Before the Final Decree (End of Bankruptcy):

If you fall behind on your payment before the bank has received the final decree, the mortgage company could potentially take legal action.  The mortgage company may choose to file a Motion for Relief from Automatic Stay.  In other words, they would be asking the court for permission to begin foreclosure proceedings on the home.  The Motion for Relief from Automatic Stay will likely be granted to the mortgage company unless you are able to bring the payments current by the hearing date.

After the Final Decree (End of Bankruptcy): 

If you fall behind on your payment after the Final Decree, then it’s the same as if you haven’t filed bankruptcy.  The mortgage company no longer has to ask for permission from the court to begin foreclosure since your bankruptcy is over once the Final Decree is entered.  Therefore, the mortgage company would decide when they wanted to begin foreclosure proceedings on the home.

Prevention:

Be aware of when your mortgage payments are due each month and make a valuable effort to make sure they get to your mortgage company on time. It is common in Chapter 7 bankruptcy for the mortgage company to stop sending statements and/or to stop automatic drafts. You should keep an eye on your automatic drafts to be sure your payments are being made on time. Be sure you pay the mortgage payment on time every month, even if you do not receive a bill or a statement.

Chapter 13 Bankruptcy:

What’s important to consider in a Chapter 13 is at what point in the bankruptcy you have fallen behind on your payment.

Not Behind at the Time of Filing Bankruptcy

If you are not behind at the time your Chapter 13 bankruptcy is filed, the mortgage payment will not be included in your monthly payment to the Trustee.  This is considered “paying outside of the plan” since it will continue to be paid as a separate payment.  You will continue to make a separate payment to the mortgage company only if you are current at the time of filing and throughout the duration of the bankruptcy.

Behind at the Time of Filing Bankruptcy

One reason why people choose to file a Chapter 13 bankruptcy is because they are behind on their mortgage payments and need to get caught up.  If you are behind on your mortgage payment at the time of filing, it will be included in your Chapter 13 monthly payment to the bankruptcy Trustee.

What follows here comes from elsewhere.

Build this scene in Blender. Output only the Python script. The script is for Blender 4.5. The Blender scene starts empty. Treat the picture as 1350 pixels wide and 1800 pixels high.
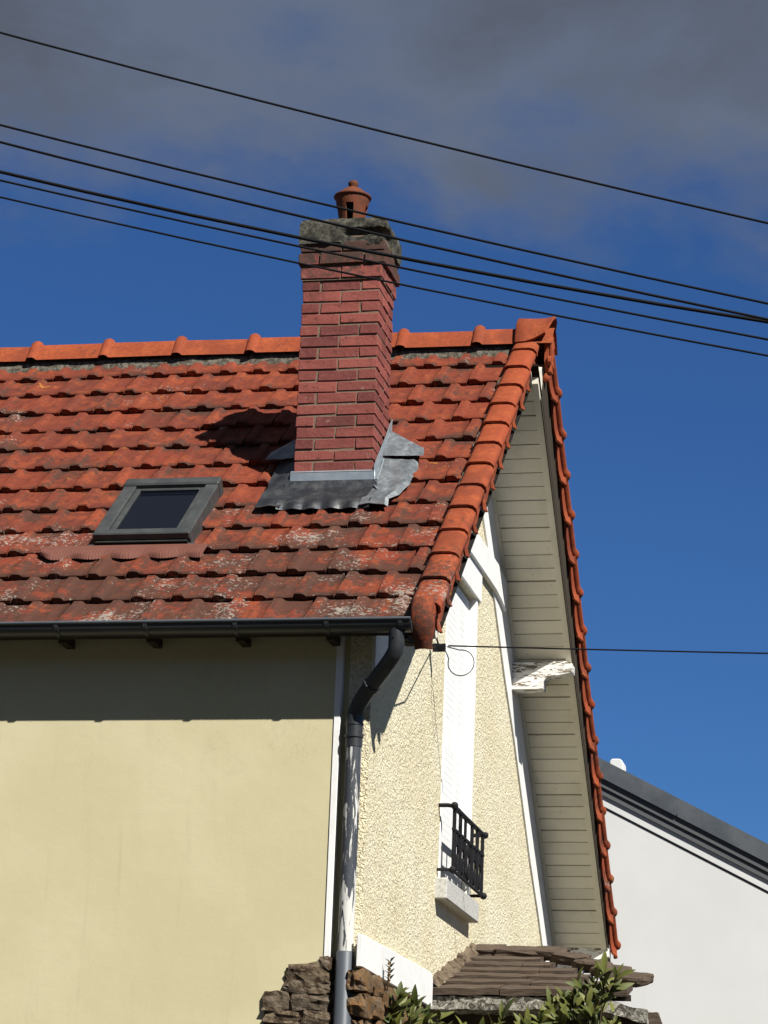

Not Behind at the Time of Filing But Later Fall Behind

If you are not behind on your mortgage payment at the time of filing but then fall behind during the bankruptcy, your Chapter 13 monthly payment will increase.  The mortgage company is a secured debt and must receive a monthly payment. Therefore if you fall behind it then needs to be included in your Chapter 13 monthly payments.  Your monthly payment to the Trustee will increase, because the mortgage company is one of the first creditors to receive payment. The Chapter 13 office will request that the mortgage company be added to your monthly payment, which will increase as a result.

Prevention:

If you are making your mortgage payments “outside of the plan,” or in other words, making separate payments to the mortgage company, be aware of when they are due and be sure the mortgage company receives your payments on time. As we discussed in the Chapter 7 section, it is common for billing statements and/or automatic drafts to be stopped during bankruptcy, so be sure you pay the mortgage payments on time, regardless of whether you receive statements.